» WRITTEN PROBLEM:
Identify the lines that include the word "scene", then copy all of them.

──────── EXERCISE INPUTS ────────

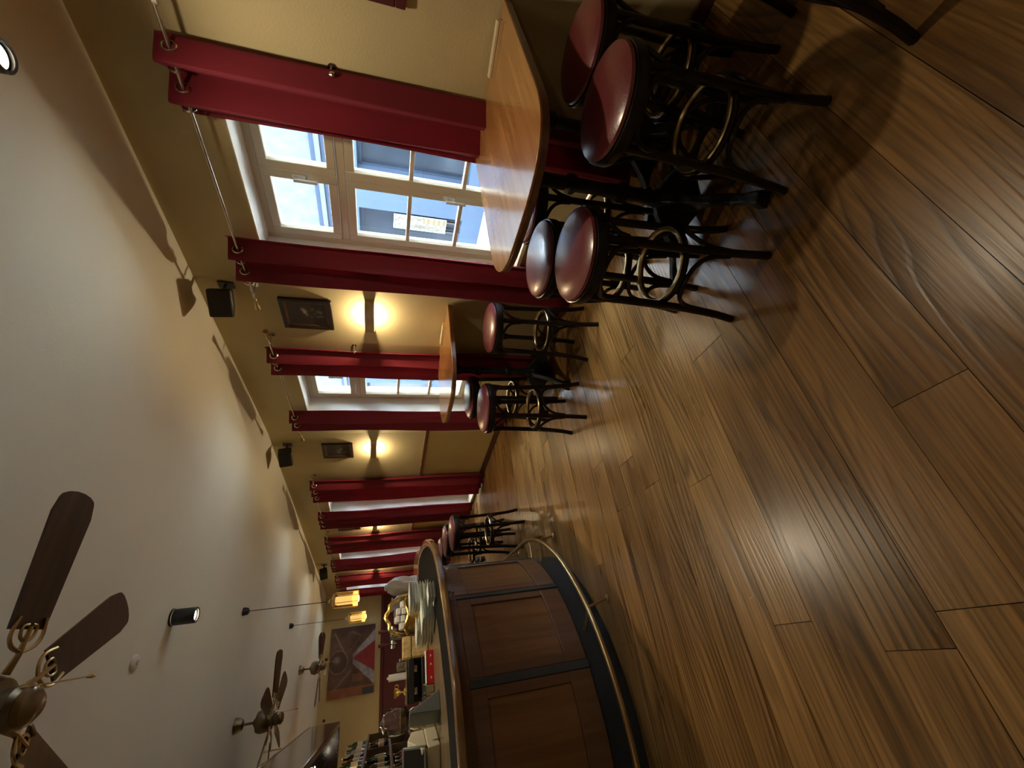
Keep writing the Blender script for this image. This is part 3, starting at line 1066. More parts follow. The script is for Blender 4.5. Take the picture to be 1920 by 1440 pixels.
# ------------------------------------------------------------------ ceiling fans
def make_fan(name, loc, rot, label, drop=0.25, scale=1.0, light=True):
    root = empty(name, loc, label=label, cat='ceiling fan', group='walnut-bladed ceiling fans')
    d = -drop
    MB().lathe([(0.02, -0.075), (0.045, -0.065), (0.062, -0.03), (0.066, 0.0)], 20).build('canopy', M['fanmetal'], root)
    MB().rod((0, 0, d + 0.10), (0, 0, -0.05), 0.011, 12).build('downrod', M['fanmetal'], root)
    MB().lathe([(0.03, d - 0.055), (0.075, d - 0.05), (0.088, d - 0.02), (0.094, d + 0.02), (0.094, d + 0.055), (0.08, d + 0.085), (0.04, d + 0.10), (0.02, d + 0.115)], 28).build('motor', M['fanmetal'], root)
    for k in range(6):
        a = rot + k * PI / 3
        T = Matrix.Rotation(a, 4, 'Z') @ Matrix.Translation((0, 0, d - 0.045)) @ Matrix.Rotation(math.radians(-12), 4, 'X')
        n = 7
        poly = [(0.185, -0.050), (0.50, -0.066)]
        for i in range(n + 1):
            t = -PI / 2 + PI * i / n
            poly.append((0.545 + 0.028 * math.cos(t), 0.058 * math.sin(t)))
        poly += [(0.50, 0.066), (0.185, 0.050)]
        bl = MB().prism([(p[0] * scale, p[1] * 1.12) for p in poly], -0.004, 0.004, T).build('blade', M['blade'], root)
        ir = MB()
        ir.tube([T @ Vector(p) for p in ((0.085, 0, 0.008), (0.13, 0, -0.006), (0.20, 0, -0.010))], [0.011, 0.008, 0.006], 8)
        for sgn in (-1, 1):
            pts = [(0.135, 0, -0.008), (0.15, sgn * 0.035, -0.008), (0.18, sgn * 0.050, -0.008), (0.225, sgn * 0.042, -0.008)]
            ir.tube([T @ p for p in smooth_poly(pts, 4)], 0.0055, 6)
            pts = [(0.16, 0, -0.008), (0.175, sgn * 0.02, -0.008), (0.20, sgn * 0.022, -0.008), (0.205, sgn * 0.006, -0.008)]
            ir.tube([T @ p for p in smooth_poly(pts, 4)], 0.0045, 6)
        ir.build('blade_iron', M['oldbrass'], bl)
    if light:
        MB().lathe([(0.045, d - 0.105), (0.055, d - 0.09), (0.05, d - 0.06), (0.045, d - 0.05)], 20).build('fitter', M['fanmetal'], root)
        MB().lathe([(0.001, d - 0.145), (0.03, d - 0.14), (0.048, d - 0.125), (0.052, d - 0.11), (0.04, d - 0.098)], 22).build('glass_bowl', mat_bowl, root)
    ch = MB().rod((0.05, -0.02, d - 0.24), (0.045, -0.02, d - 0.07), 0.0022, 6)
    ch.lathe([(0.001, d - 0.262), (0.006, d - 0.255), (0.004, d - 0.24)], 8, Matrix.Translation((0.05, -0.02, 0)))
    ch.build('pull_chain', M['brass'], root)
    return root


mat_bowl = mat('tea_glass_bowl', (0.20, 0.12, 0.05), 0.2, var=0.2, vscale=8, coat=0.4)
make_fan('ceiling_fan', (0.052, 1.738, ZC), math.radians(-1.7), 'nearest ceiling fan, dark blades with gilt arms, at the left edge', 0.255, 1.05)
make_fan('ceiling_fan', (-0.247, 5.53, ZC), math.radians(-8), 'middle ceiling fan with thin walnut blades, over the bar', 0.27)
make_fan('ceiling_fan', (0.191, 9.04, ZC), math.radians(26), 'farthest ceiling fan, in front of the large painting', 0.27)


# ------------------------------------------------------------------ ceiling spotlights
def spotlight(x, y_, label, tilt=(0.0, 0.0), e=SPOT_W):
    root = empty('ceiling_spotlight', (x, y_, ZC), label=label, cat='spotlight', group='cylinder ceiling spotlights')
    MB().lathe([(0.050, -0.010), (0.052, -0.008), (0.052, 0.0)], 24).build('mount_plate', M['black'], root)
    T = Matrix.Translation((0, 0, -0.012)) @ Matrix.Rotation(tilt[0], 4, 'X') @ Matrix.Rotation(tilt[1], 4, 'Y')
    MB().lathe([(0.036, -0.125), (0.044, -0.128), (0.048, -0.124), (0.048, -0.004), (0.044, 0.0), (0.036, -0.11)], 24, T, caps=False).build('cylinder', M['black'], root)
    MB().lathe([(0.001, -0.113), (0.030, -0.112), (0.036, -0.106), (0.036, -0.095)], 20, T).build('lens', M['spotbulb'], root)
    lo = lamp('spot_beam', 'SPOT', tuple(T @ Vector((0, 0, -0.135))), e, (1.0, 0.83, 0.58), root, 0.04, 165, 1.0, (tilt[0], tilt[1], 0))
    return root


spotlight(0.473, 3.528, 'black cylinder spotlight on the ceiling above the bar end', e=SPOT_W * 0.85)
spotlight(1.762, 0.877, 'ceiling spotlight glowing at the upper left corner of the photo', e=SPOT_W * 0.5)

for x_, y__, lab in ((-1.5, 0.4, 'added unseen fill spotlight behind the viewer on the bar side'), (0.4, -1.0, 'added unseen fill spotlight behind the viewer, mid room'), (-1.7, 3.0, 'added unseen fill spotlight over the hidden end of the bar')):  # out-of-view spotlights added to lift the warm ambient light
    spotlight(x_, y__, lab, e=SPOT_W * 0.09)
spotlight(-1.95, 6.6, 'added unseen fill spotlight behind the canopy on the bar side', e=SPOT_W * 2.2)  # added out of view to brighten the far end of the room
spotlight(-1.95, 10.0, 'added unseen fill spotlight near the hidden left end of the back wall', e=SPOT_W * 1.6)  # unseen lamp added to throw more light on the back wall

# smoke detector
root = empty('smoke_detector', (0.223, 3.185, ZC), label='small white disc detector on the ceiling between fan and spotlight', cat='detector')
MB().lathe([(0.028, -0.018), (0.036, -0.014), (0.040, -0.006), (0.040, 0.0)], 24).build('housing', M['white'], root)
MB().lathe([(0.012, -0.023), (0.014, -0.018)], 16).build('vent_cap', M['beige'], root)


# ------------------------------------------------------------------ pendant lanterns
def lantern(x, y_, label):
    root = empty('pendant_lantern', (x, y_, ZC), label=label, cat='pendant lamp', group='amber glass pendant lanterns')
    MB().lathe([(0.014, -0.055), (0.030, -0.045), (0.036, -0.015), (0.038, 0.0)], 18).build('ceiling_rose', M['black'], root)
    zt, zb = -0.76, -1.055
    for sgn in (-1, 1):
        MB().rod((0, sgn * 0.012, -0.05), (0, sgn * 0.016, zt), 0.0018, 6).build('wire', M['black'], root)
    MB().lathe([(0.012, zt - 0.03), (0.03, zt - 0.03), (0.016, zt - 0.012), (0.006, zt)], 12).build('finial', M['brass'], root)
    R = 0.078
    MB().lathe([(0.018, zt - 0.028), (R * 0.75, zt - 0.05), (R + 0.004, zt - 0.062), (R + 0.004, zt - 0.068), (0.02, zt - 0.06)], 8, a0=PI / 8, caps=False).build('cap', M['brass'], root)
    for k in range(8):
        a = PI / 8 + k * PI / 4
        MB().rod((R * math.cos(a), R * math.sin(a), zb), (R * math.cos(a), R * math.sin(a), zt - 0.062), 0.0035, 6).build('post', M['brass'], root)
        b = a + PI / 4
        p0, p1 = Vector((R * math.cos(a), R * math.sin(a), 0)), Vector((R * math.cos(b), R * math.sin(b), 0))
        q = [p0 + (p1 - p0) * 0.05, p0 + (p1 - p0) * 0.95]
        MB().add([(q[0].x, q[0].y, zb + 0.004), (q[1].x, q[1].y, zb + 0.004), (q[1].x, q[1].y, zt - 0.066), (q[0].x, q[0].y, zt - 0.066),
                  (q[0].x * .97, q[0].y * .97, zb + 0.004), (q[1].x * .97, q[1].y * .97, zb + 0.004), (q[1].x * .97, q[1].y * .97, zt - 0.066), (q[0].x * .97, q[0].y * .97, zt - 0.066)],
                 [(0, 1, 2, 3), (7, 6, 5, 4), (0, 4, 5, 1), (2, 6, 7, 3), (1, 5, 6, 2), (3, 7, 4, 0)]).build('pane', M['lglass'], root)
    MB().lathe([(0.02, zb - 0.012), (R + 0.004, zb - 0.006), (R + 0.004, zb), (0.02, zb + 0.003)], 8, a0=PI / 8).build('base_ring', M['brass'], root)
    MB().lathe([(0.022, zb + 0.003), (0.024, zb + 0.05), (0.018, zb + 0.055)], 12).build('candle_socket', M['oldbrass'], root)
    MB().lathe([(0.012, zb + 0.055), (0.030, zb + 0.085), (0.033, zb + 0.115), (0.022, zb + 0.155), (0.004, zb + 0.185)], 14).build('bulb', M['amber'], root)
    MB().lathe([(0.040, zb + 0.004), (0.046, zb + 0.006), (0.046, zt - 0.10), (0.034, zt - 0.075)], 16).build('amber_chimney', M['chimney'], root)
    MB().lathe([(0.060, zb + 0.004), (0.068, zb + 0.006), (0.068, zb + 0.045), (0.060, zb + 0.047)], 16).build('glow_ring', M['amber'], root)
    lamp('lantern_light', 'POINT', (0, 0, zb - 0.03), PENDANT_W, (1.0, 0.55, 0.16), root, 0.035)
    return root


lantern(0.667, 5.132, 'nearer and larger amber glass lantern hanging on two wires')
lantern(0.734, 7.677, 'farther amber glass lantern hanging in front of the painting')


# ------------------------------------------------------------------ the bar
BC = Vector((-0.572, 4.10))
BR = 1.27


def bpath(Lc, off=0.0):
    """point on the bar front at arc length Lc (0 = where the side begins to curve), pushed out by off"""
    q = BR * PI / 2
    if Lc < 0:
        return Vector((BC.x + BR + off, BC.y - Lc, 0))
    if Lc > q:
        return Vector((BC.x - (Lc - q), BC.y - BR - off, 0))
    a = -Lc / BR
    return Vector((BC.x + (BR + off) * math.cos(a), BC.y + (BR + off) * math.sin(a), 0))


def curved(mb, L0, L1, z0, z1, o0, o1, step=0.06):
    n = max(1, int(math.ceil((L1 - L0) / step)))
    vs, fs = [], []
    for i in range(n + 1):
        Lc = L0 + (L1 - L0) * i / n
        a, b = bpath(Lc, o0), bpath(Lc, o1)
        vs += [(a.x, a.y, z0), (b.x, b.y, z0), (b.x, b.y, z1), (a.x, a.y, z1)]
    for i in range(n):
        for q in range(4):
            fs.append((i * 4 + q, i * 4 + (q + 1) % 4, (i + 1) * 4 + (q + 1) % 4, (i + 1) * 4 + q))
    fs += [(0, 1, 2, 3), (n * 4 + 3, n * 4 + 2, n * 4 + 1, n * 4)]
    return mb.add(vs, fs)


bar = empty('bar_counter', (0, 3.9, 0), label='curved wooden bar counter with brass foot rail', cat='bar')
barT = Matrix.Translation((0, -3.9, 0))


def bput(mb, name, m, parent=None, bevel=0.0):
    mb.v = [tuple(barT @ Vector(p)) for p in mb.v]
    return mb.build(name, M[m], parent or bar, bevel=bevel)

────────
──────── EXERCISE INPUTS ────────

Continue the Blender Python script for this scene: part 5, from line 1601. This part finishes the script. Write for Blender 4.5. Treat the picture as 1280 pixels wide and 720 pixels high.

────────
──────── EXERCISE INPUTS ────────

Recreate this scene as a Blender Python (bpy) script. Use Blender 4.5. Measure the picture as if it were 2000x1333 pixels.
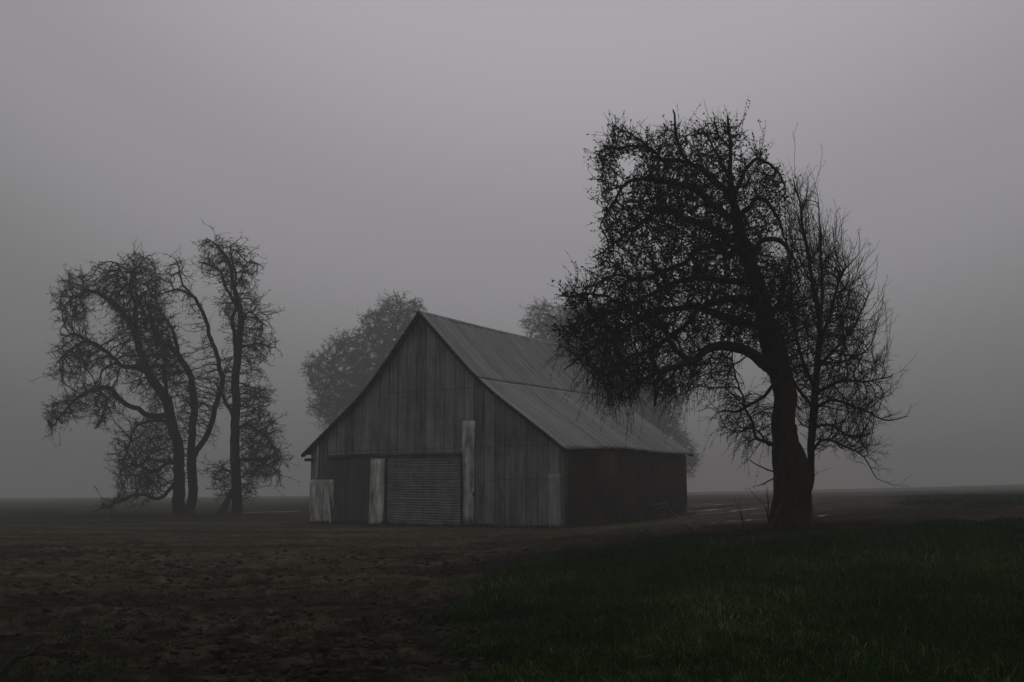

────────

» RESULT FOR THIS TASK:
Continue the Blender Python script for this scene: part 5, from line 1601. This part finishes the script. Write for Blender 4.5. Treat the picture as 1280 pixels wide and 720 pixels high.
Recreate this scene as a Blender Python (bpy) script. Use Blender 4.5. Measure the picture as if it were 2000x1333 pixels.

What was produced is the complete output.